パート社員が退職し、新しい人が入るまでという条件で、月50時間の残業をすることになった若手社員。「残業代がたくさんもらえる」と喜んで残業していたが、翌月受け取った給料明細を見ると、給料はまったく増えていなかった……!なぜこんなことが起こるのか。この場合、会社は残業代を払うべきではないのだろうか?(社会保険労務士 木村政美)

<甲社概要>
 建築資材メーカー。従業員数200名。
<登場人物>
A
:資材管理部勤務の28歳
B:甲社の総務部長(以下「B部長」)
C:甲社の顧問社労士

人手が足りない数カ月間、月50時間の残業をすることに

 入社以来、資材管理の事務を担当しているA。同じ業務を担当している社員5名のうちパート社員2人が今年1月末で退職した。Aは今まで残業はほとんどなく定時に仕事を終えていたが、2人が抜けた穴を埋めるために2月から新しいパート社員が入社するまでの間、勤務時間終了後に月50時間の残業をすることになった。

<Aの労働条件>
勤務時間:9時から18時まで(休憩1時間)
休日:土。日・祝日・その他
給料:月24万円。給料は末日締め翌月25日払い

 しかしAにとって残業することは嫌ではなく、むしろ大歓迎だった。Aの趣味は好きなキャラクターのフィギュアを集めること。一人暮らしの部屋に所狭しと飾られた自慢のコレクションのために、給料から生活費を除いた残りを全部つぎこんでいた。当然新しいフィギュアを手に入れるにはお金がかかるので、給料は多ければ多いほどいいわけだ。

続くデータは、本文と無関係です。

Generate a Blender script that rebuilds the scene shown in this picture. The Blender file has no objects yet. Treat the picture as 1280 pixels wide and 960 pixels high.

 嬉々として残業に励んでいたAだが、思いもよらぬことが起こった。それは3月25日の給料日のこと、

「2月はたくさん残業したから、給料がどれだけ増えているか楽しみだな」

 ワクワクしながら2月分の給料明細書を見たAは愕然とした。

「そんなバカな!50時間も残業したのに1円も給料が増えていない。これはきっと残業代の加算を忘れているからだ。すぐにB部長に訂正してもらわなきゃ」

 Aは給料明細書を握りしめて、すぐさま総務部に飛んで行った。